Anyway, usually time-based method are not suitable for polyphonic signals, because a complex wave given by the sum of different harmonic components due to multiple fundamental frequencies has a zero-crossing rate which depends only from the lowest frequency component... Also in the frequency domain the FFT is not the most suitable method, since frequency spacing between notes follow an exponential scale, not linear. This means that a constant frequency resolution, used in the FFT method, may be insufficient to resolve lower frequency notes if the size of the analysis window in the time domain is not large enough.
A more suitable method would be a constant-Q transform, which is DFT applied after a process of low-pass filtering and decimation by 2 (i.e. halving each step the sampling frequency) of the signal, in order to obtain different subbands with different frequency resolution. In this way the calculation of DFT is optimized. The trouble is that also time resolution is variable, and increases for the lower subbands...
Finally, if we are trying to estimate the fundamental frequency of a single note, FFT/DFT methods are ok. Things change for a polyphonic context, in which partials of different sounds overlap and sum/cancel their amplitude depending from their phase difference, and so a single spectral peak could belong to different harmonic contents (belonging to different notes). Correlation in this case don't give good results...
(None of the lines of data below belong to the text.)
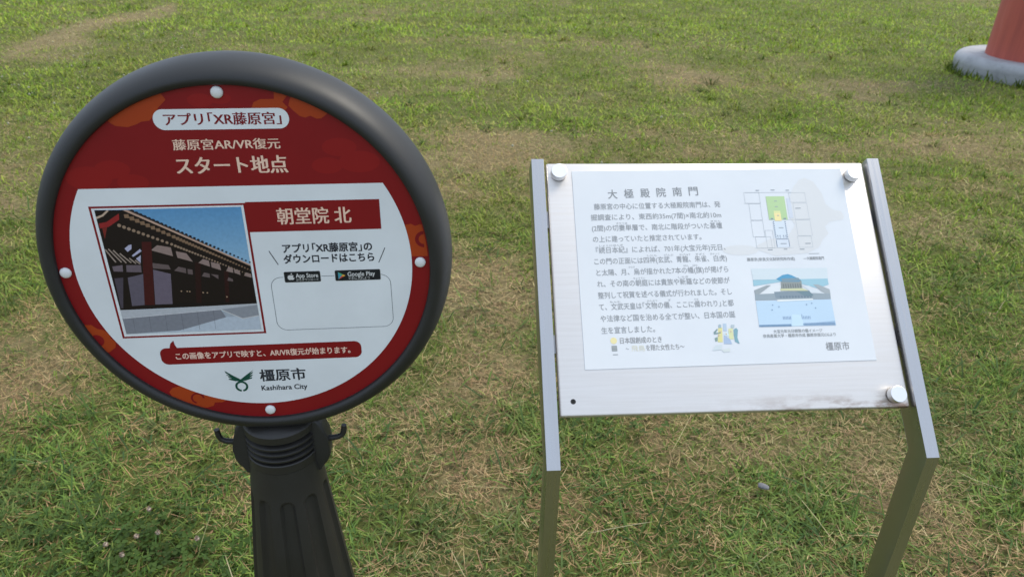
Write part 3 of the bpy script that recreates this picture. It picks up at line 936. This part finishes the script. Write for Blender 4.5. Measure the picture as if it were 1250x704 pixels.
    # brackets either side, each with its cable hook
    for s in (-1, 1):
        bm = bmesh.new()
        zc = H - .300
        out = [(.042, .052), (.055, .047), (.0615, .036), (.0665, .016), (.0685, .000), (.0685, -.017), (.0640, -.028), (.054, -.040), (.046, -.048), (.042, -.050)]
        f, bk = [], []
        for x, zz in out:
            f.append(bm.verts.new((s * x, -.016, zc + zz)))
            bk.append(bm.verts.new((s * x, .016, zc + zz)))
        bm.faces.new(f); bm.faces.new(bk)
        n = len(out)
        for k in range(n):
            bm.faces.new((f[k], f[(k + 1) % n], bk[(k + 1) % n], bk[k]))
        bmesh.ops.bevel(bm, geom=[e for e in bm.edges if abs(e.verts[0].co.y - e.verts[1].co.y) < 1e-6], offset=.005, segments=3, profile=.5, affect='EDGES')
        br = obj('bracket', bm, M_ring, t, smooth=40)
        bm = bmesh.new()
        pts = [(.060, .006), (.072, .0062), (.080, .0075), (.0860, .0105), (.0888, .0160), (.0898, .0225), (.0902, .0285)]
        tube(bm, [(s * x, -.002, zc + zz) for x, zz in pts], [.0050, .0044, .0042, .0042, .0042, .0042, .0038], 14)
        obj('hook', bm, M_ring, br, smooth=50)
round_sign()

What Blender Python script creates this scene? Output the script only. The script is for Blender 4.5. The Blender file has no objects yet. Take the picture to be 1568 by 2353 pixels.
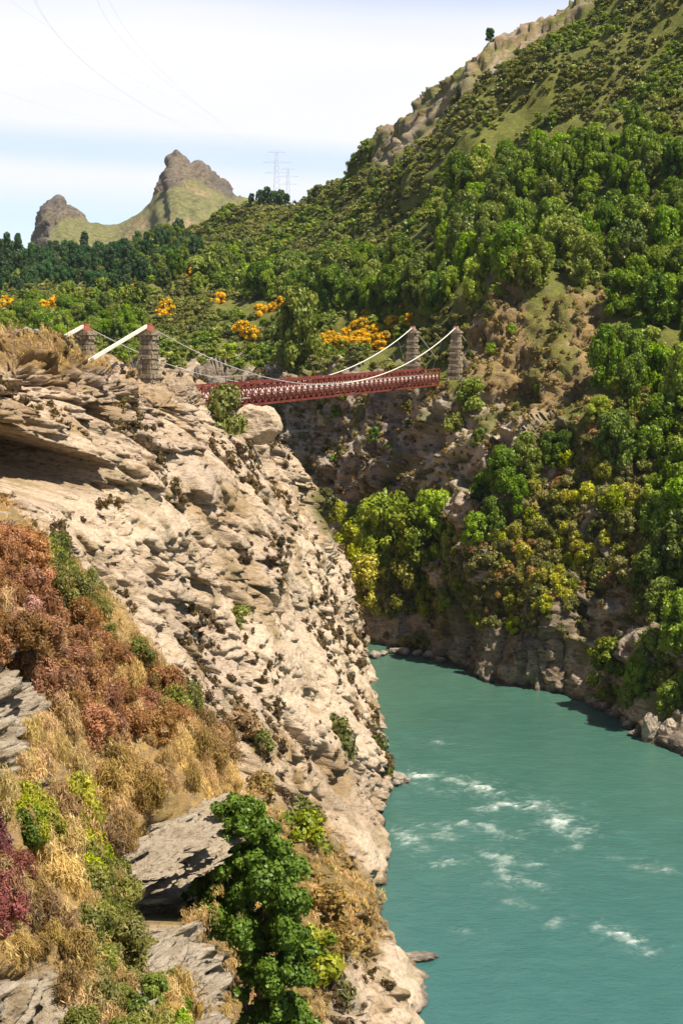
import bpy, math, random
import numpy as np
from mathutils import Vector, Matrix

scene = bpy.context.scene
COL = scene.collection
RAD = math.radians

# ------------------------------------------------------------------ camera
CAM_Z = 51.0                      # metres above the river
FPX = 3267.0                      # 50 mm on a 24 x 36 mm frame, in units of a 1568 x 2352 picture
PITCH = RAD(-7.3)
cd = bpy.data.cameras.new('camera')
cam = bpy.data.objects.new('camera', cd)
COL.objects.link(cam)
cd.sensor_fit = 'HORIZONTAL'; cd.sensor_width = 24.0; cd.lens = 50.0
cd.clip_start = 0.5; cd.clip_end = 20000
cam.location = (0, 0, CAM_Z)
cam.rotation_euler = (RAD(90) + PITCH, 0, 0)
scene.camera = cam

# ------------------------------------------------------------------ sky and sun
SUN_DIR = Vector((0.74, -0.50, 1.55)).normalized()     # towards the sun
SUN_EL = math.asin(SUN_DIR.z)
SUN_AZ = math.atan2(SUN_DIR.x, SUN_DIR.y)
world = bpy.data.worlds.new('World')
scene.world = world
world.use_nodes = True
SKY_STRENGTH = 0.058
SUN_STRENGTH = 5.0
EXPOSURE = 0.62
HAZE = 0.00004

def build_world():
    nt = world.node_tree; nt.nodes.clear()
    N = nt.nodes.new; L = nt.links.new
    out = N('ShaderNodeOutputWorld'); bg = N('ShaderNodeBackground')
    bg.inputs['Strength'].default_value = SKY_STRENGTH
    sky = N('ShaderNodeTexSky'); sky.sky_type = 'NISHITA'; sky.sun_disc = False
    sky.sun_elevation = SUN_EL; sky.sun_rotation = SUN_AZ
    sky.air_density = 1.0; sky.dust_density = 0.2; sky.ozone_density = 2.5
    tc = N('ShaderNodeTexCoord')
    sep = N('ShaderNodeSeparateXYZ'); L(tc.outputs['Generated'], sep.inputs[0])
    mp = N('ShaderNodeMapping'); mp.inputs['Scale'].default_value = (1.6, 1.6, 8.0)
    mp.inputs['Location'].default_value = (0.35, 0.1, 0.62)
    L(tc.outputs['Generated'], mp.inputs[0])
    nz = N('ShaderNodeTexNoise'); nz.inputs['Scale'].default_value = 1.3
    nz.inputs['Detail'].default_value = 6; nz.inputs['Roughness'].default_value = 0.42
    L(mp.outputs[0], nz.inputs['Vector'])
    # streak layer, keyed on elevation: a clear band low down, a white sheet above it
    wav = N('ShaderNodeMapRange'); wav.inputs[1].default_value = 0.03; wav.inputs[2].default_value = 0.34
    L(sep.outputs['Z'], wav.inputs[0])
    cr = N('ShaderNodeValToRGB')
    e = cr.color_ramp.elements
    e[0].position = 0.0; e[0].color = (0.45,)*3 + (1,)
    e[1].position = 1.0; e[1].color = (0.55,)*3 + (1,)
    for p, v in ((0.13, 0.40), (0.165, 0.60), (0.20, 0.86), (0.225, 0.90), (0.26, 0.52), (0.285, 0.56), (0.325, 0.97), (0.50, 1.0), (0.57, 0.84), (0.65, 0.40)):
        k = e.new(p); k.color = (v, v, v, 1)
    # bend the bands with noise and a slope in x
    bend = N('ShaderNodeMath'); bend.operation = 'MULTIPLY_ADD'; bend.inputs[1].default_value = 0.07; bend.inputs[2].default_value = -0.035
    L(nz.outputs['Fac'], bend.inputs[0])
    sl = N('ShaderNodeMath'); sl.operation = 'MULTIPLY_ADD'; sl.inputs[1].default_value = 0.14
    L(sep.outputs['X'], sl.inputs[0]); L(bend.outputs[0], sl.inputs[2])
    ad = N('ShaderNodeMath'); ad.operation = 'ADD'; L(wav.outputs[0], ad.inputs[0]); L(sl.outputs[0], ad.inputs[1])
    L(ad.outputs[0], cr.inputs[0])
    n2 = N('ShaderNodeTexNoise'); n2.inputs['Scale'].default_value = 3.2; n2.inputs['Detail'].default_value = 5
    L(mp.outputs[0], n2.inputs['Vector'])
    m1 = N('ShaderNodeMath'); m1.operation = 'MULTIPLY_ADD'; m1.inputs[1].default_value = 0.3; m1.inputs[2].default_value = -0.15
    L(n2.outputs['Fac'], m1.inputs[0])
    m2 = N('ShaderNodeMath'); m2.operation = 'ADD'; m2.use_clamp = True
    L(cr.outputs['Color'], m2.inputs[0]); L(m1.outputs[0], m2.inputs[1])
    # cloud sheet lies to the north (+Y); clearer overhead and behind
    fy = N('ShaderNodeMapRange'); fy.inputs[1].default_value = 0.2; fy.inputs[2].default_value = 0.8
    fy.inputs[3].default_value = 0.04; fy.inputs[4].default_value = 1.0
    L(sep.outputs['Y'], fy.inputs[0])
    m3 = N('ShaderNodeMath'); m3.operation = 'MULTIPLY'; L(m2.outputs[0], m3.inputs[0]); L(fy.outputs[0], m3.inputs[1])
    gn = N('ShaderNodeMix'); gn.data_type = 'RGBA'; gn.blend_type = 'MULTIPLY'; gn.inputs['B'].default_value = (1.55, 1.7, 2.0, 1)
    L(fy.outputs[0], gn.inputs['Factor']); L(sky.outputs[0], gn.inputs['A'])
    mx = N('ShaderNodeMix'); mx.data_type = 'RGBA'
    L(m3.outputs[0], mx.inputs['Factor']); L(gn.outputs['Result'], mx.inputs['A'])
    mx.inputs['B'].default_value = (11.7, 11.6, 12.4, 1)
    L(mx.outputs['Result'], bg.inputs['Color']); L(bg.outputs[0], out.inputs['Surface'])
build_world()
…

Apply a DFT and then derive the fundamental frequency from the results. Googling around for DFT information will give you the information you need -- I'd link you to some, but they differ greatly in expectations of math knowledge.
Good luck.
A little more specifically:
If you start with the raw PCM in an input array, what you basically have is a graph of wave amplitude vs time.Doing a FFT will transform that to a frequency histogram for frequencies from 0 to 1/2 the input sampling rate. The value of each entry in the result array will be the 'strength' of the corresponding sub-frequency.
So to find the root frequency given an input array of size N sampled at S samples/second:
Guitar tuners don't use FFT's or DFT's. Usually they just count zero crossings. You might not get the fundamental frequency because some waveforms have more zero crossings than others but you can usually get a multiple of the fundamental frequency that way. That's enough to get the note although you might be one or more octaves off.
Low pass filtering before counting zero crossings can usually get rid of the excess zero crossings. Tuning the low pass filter requires some knowlegde of the range of frequency you want to detect though
FFTs (Fast-Fourier Transforms) would indeed be involved. FFTs allow you to approximate any analog signal with a sum of simple sine waves of fixed frequencies and varying amplitudes. What you'll essentially be doing is taking a sample and decomposing it into amplitude->frequency pairs, and then taking the frequency that corresponds to the highest amplitude.
Hopefully another SO reader can fill the gaps I'm leaving between the theory and the code!
The FFT can help you figure out where the frequency is, but it can't tell you exactly what the frequency is. Each point in the FFT is a "bin" of frequencies, so if there's a peak in your FFT, all you know is that the frequency you want is somewhere within that bin, or range of frequencies.
If you want it really accurate, you need a long FFT with a high resolution and lots of bins (= lots of memory and lots of computation). You can also guess the true peak from a low-resolution FFT using quadratic interpolation on the log-scaled spectrum, which works surprisingly well.
If computational cost is most important, you can try to get the signal into a form in which you can count zero crossings, and then the more you count, the more accurate your measurement.
None of these will work if the fundamental is missing, though. :)
I've outlined a few different algorithms here, and the interpolated FFT is usually the most accurate (though this only works when the fundamental is the strongest harmonic - otherwise you need to be smarter about finding it), with zero-crossings a close second (though this only works for waveforms with one crossing per cycle). Neither of these conditions is typical.
Keep in mind that the partials above the fundamental frequency are not perfect harmonics in many instruments, like piano or guitar. Each partial is actually a little bit out of tune, or inharmonic. So the higher-frequency peaks in the FFT will not be exactly on the integer multiples of the fundamental, and the wave shape will change slightly from one cycle to the next, which throws off autocorrelation.
To get a really accurate frequency reading, I'd say to use the autocorrelation to guess the fundamental, then find the true peak using quadratic interpolation. (You can do the autocorrelation in the frequency domain to save CPU cycles.) There are a lot of gotchas, and the right method to use really depends on your application.